* **SOURCE MATERIAL**
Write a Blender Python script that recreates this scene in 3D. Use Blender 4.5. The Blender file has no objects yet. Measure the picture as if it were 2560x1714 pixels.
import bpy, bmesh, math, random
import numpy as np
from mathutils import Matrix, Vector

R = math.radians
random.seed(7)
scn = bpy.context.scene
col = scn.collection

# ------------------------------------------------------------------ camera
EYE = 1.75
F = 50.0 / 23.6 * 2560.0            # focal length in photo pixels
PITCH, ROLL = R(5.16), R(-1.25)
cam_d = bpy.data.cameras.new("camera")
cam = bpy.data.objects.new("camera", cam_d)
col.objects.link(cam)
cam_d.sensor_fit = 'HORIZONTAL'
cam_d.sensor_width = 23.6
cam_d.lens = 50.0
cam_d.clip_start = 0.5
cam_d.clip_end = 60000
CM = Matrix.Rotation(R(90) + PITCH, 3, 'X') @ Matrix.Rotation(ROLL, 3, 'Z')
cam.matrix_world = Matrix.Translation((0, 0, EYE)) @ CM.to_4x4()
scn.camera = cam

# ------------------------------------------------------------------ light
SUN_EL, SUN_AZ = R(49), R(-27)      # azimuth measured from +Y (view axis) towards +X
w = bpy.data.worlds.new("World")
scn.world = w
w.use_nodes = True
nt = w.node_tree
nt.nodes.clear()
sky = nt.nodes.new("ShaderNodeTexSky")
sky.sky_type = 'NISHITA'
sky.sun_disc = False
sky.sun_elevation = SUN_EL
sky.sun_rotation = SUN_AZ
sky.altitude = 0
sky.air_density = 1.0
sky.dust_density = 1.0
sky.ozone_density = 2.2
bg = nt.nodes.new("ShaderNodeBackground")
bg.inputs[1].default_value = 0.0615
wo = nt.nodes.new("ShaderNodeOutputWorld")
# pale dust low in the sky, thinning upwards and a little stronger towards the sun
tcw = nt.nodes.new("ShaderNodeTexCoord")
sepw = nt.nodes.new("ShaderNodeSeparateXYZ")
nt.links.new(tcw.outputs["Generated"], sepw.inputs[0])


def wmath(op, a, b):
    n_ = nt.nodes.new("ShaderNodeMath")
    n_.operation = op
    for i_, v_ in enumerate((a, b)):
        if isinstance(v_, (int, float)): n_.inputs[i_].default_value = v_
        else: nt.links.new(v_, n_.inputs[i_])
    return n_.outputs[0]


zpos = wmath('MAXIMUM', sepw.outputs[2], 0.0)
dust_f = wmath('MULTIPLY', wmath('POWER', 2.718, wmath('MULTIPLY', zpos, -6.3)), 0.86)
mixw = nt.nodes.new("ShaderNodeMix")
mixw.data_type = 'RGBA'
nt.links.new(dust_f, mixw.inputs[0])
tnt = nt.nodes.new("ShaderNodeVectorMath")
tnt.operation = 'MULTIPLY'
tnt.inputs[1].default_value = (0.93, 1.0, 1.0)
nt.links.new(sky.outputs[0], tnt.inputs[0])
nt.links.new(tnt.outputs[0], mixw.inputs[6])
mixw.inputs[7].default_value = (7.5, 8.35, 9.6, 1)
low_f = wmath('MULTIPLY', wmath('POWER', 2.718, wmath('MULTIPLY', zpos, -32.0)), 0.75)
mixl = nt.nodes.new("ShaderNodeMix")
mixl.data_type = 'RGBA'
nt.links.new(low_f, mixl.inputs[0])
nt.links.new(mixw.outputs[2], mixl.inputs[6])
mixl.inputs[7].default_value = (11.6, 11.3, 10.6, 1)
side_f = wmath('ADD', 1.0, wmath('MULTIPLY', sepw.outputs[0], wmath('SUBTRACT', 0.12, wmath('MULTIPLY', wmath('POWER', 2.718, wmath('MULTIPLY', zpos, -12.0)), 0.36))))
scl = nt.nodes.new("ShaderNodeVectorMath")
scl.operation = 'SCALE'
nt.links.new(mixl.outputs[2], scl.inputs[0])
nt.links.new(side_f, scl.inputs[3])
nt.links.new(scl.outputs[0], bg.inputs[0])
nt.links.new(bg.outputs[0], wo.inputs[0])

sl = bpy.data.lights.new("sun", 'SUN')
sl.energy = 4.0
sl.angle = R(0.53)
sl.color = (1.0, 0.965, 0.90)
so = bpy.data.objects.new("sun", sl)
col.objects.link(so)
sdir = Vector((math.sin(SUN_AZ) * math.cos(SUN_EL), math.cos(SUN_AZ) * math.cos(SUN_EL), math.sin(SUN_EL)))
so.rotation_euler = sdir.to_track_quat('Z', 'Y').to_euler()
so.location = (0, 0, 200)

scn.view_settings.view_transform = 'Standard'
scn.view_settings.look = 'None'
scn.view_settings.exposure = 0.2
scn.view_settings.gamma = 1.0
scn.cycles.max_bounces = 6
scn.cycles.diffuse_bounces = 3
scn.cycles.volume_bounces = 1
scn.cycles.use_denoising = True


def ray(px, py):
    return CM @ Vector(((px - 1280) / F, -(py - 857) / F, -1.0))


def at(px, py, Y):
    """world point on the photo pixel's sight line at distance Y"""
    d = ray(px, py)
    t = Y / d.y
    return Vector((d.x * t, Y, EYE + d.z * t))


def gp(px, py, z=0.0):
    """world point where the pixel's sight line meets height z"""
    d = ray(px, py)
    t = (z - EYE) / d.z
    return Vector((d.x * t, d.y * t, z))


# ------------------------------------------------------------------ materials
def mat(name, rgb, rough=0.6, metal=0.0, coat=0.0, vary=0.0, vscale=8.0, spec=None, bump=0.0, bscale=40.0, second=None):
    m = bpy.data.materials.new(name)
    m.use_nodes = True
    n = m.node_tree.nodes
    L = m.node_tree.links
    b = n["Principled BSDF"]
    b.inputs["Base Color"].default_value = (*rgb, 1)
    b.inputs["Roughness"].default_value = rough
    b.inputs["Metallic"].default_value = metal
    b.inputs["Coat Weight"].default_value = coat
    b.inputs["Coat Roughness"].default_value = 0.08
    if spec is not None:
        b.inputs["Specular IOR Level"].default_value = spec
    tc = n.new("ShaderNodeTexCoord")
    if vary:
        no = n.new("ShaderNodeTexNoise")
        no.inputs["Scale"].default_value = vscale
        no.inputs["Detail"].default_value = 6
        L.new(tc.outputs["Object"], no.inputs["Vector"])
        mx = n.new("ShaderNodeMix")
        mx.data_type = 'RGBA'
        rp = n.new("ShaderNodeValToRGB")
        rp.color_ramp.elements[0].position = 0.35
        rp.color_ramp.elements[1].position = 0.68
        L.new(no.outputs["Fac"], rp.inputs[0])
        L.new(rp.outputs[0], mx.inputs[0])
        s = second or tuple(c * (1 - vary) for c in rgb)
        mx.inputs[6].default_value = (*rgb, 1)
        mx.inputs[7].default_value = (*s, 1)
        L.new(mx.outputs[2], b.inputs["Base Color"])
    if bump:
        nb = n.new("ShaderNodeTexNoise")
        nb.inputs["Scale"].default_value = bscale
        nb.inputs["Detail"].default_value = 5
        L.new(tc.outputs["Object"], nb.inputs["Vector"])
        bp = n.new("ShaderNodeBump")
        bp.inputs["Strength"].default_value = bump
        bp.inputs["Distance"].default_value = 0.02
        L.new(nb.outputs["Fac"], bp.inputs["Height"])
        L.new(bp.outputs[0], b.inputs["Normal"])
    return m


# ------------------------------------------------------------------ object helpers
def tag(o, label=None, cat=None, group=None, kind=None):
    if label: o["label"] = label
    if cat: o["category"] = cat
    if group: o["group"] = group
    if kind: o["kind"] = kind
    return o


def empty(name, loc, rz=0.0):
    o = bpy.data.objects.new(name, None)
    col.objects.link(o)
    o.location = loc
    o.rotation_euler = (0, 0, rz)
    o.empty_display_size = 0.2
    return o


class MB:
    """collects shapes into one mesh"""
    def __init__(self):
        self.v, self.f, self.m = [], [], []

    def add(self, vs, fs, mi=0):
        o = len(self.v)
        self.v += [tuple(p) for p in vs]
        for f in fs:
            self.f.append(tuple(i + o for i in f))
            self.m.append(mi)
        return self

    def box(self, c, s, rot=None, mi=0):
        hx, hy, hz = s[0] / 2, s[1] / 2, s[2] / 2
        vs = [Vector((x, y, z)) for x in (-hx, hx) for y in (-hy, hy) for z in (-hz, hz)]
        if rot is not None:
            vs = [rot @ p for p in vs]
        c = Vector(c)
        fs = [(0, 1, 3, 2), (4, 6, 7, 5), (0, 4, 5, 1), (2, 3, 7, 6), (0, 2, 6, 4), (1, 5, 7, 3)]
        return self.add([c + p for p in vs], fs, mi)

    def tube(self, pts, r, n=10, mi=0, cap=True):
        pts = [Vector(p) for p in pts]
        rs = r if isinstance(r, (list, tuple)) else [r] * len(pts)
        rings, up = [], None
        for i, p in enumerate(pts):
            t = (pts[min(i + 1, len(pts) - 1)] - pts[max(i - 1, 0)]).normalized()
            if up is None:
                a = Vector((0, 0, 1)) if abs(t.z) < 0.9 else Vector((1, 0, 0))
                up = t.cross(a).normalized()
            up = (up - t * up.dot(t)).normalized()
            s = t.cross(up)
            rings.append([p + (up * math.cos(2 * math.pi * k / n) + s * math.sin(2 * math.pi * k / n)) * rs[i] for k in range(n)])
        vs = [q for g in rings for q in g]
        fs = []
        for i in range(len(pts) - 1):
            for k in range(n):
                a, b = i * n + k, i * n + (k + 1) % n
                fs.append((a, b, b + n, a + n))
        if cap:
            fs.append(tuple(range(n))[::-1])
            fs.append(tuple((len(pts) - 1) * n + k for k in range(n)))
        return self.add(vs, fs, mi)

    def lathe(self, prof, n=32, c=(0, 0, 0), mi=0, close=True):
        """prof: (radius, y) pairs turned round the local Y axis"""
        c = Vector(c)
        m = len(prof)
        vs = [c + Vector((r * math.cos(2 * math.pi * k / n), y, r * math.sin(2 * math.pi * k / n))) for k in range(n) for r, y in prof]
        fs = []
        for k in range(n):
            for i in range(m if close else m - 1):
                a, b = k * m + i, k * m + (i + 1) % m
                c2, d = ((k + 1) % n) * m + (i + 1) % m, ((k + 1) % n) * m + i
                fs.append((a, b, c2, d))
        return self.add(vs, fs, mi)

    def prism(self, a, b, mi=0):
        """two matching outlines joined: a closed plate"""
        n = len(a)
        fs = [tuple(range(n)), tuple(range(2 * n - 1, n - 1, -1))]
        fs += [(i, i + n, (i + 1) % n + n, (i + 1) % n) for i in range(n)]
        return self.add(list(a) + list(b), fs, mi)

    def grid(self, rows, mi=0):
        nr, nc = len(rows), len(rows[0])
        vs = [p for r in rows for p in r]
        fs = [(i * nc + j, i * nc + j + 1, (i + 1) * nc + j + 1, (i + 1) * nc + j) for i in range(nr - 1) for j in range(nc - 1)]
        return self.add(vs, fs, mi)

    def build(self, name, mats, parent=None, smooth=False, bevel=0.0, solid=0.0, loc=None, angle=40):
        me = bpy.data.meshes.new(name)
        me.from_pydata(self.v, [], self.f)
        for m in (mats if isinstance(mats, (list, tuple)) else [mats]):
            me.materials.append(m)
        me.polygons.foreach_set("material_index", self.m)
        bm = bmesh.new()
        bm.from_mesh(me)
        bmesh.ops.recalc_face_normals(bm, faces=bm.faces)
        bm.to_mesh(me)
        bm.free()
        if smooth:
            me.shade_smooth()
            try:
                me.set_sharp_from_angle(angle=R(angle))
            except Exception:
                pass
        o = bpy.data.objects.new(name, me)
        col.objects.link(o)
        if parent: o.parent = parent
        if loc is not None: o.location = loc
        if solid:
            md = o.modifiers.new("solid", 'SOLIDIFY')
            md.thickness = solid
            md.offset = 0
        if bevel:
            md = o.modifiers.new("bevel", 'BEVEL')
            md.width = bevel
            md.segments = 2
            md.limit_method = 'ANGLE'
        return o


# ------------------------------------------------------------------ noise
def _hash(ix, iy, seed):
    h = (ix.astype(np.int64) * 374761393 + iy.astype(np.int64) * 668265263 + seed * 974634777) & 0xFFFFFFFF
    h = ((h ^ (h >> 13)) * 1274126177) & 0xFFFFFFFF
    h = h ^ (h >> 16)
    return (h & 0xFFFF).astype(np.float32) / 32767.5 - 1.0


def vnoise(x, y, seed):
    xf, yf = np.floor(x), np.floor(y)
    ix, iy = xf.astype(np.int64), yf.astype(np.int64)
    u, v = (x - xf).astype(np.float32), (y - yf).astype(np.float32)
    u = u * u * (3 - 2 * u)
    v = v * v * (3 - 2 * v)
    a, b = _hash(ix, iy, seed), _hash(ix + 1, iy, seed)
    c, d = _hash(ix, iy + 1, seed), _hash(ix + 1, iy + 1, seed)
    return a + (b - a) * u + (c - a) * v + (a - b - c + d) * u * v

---

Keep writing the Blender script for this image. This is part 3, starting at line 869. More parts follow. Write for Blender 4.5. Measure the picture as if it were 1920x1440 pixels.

* **EXERCISE TASK**
Scan the material above for the word "objects". Copy each line where it occurs.

* **COMPLETED TASK**
Write a Blender Python script that recreates this scene in 3D. Use Blender 4.5. The Blender file has no objects yet. Measure the picture as if it were 2560x1714 pixels.
cam = bpy.data.objects.new("camera", cam_d)
col.objects.link(cam)
so = bpy.data.objects.new("sun", sl)
col.objects.link(so)
    o = bpy.data.objects.new(name, None)
    col.objects.link(o)
        o = bpy.data.objects.new(name, me)
        col.objects.link(o)